近藤浩一路(1884-1962)は、東京美術学校の西洋画科に学んで、はじめは洋画家としてスタートした。同級生には藤田嗣治や岡本太郎の父一平らがいた。卒業後、一平は朝日新聞の漫画記者となり、浩一路も大正初期から読売新聞に漫画や押絵を描き、二人は漫画にユーモアのきいた短文を付けた「漫画漫文」のスタイルで売り出した。夏目漱石の小説『坊ちゃん』や『吾輩は猫である』を漫画にしたことでも知られている。
漫画家として活動する一方、モノクロームによる描画への関心からか次第に水墨画への傾倒を深めた浩一路は、小川芋銭や川端龍子らの日本画研究団体「珊瑚会」に参加し、一風変ったその絵は、やがて横山大観にも認められて日本美術院の水墨画家として再出発することになった。

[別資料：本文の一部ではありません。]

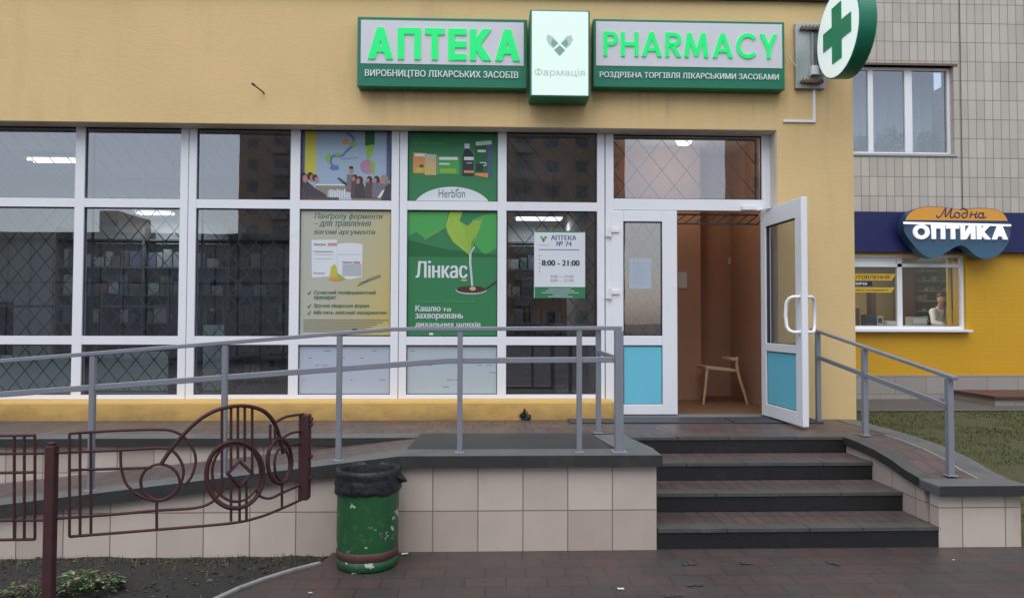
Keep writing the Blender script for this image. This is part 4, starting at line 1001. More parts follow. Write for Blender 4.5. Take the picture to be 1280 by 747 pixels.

1922年(大正11)年、パリにいた藤田を頼ってのフランス旅行と帰国後の中国旅行が転機となって、浩一路は洋画的な光線表現を生かした水墨技法を編み出していった。深い陰影に満ちたその表現は、芥川龍之介から「少し肉の匂いのする」水墨画と評されている。
この展覧会は、生誕120年を機に浩一路が初期に描いた油彩や漫画作品から晩年までの水墨画の代表作を網羅し、交友し不断に刺激しあった同時代の画家たちの作品もあわせて紹介して浩一路芸術の全貌に迫る。(途中、展示替があります。)